Records from a dataset:
<<<<

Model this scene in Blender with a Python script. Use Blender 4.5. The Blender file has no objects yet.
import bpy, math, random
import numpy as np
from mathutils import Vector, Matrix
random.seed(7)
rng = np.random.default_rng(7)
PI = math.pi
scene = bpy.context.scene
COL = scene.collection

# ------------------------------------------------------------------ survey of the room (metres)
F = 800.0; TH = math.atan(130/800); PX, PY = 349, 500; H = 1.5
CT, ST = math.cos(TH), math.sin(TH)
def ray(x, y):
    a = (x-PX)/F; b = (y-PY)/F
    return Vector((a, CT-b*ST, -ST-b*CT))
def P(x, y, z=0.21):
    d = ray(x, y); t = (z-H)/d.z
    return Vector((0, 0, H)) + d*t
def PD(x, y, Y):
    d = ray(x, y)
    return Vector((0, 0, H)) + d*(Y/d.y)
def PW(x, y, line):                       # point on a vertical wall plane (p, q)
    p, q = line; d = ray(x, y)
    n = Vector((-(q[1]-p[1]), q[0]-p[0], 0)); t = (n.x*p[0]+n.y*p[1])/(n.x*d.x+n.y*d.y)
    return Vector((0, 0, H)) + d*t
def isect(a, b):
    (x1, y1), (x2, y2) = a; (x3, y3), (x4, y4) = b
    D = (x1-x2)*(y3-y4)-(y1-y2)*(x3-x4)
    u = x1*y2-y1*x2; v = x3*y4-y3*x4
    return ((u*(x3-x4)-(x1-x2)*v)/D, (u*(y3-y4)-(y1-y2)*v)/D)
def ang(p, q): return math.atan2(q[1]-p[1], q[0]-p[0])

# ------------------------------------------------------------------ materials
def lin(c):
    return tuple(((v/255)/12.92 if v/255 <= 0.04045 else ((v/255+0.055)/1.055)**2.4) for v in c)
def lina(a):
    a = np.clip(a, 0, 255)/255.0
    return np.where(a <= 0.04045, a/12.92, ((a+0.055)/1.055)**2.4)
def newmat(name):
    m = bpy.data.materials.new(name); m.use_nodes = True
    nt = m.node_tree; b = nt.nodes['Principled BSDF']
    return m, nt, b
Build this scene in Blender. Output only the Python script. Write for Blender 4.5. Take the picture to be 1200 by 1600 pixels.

>>>>

_Problem details_:
Only the number is wanted: how many lines of these entries contain the string "this"?

_Exercise result_:
2